Isa. 5.20 is quoted again in their review of Harry Potter and the Sorcerer’s Stone:

…now comes Harry Potter presenting evil as something to admire and emulate; something to use against evil. Using evil for good? Do you hear what that is saying? As God said in Isa. 5:20, you cannot make something light with darkness and something sweet with bitterness. I guess Harry Potter and the Sorcerer’s Stone is a logical extension of I Dream of Genie, Bewitched and Sabrina, the Teenage Witch, all benevolent on the surface and all since we kicked God out of our schools.

This all seems quite unambiguous to me: magic=evil and anything resulting from magic can’t be good.

But wait. This is the review of Mary Poppins:

Mary Poppins was a delightful romp for children and the young at heart through a make-believe world of frolic and fantasy. There were no instances of offensive material throughout the movie. While there were several occurrences of “magic,” there was nothing evil or sinister about any of the “magic.” Mary could have been angelic.

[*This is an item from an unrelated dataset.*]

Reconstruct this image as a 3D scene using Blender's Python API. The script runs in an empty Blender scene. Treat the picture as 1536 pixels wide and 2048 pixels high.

The only conclusion I can draw from this is that Mary Poppins is in fact an enchantress of great powers who has managed to reach into our reality and tweak the minds of these God-fearing folk so that they became convinced that she is the only character in films whose magic comes from Jesus and is therefore a good thing, whereas Gandalf and Dumbledore are emissaries of Satan himself. And frankly, this scares me.

Morality Rating: either 0/5 or 5/5

Other characters in this list could include The Host from Cabaret, The Phantom from Phantom of the Opera, Fagin from Oliver!, Miss Hannigan from Annie, and Javert from Les Miserables, but anyone who recognises those names surely isn’t going to need a rundown from me on why they’re morally ambiguous. I could also go on about Will Shuester, the show choir coach from Glee (of which I am a huge and slightly defensive fan) but I have other things I want to write about Glee, of which more later.

Bonus: A Character Who You Might Think Is A Bit Dodgy, But I Don’t Think He Is (And Obviously I’m The One Whose Opinion Counts Here As This Is My Blog)

Honoré Lachaille from Gigi.

Better known as Maurice Chevalier singing Thank Heaven For Little Girls, a moment which many have carelessly interpreted as some kind of admission of paedophilia or hymn to its practice. In fact, although Gigi‘s plot is admittedly morally ambiguous in its own right – revolving as it does around high-class prostitution – both the song and the film are very specifically concerned with adult women. The song is about how great it is that little girls grow up to be women, at which point – but not before – they become sexually interesting. The film is about broadly the same thing. Or, ok, it’s sort of about how little girls sometimes grow up to be kept by rich men in exchange for sex; but again, they have grown up before this occurs, so the discussion to be had here is about paying for sexual companionship rather than potential child abuse.


Honestly, the scariest thing about him is his shiny teeth.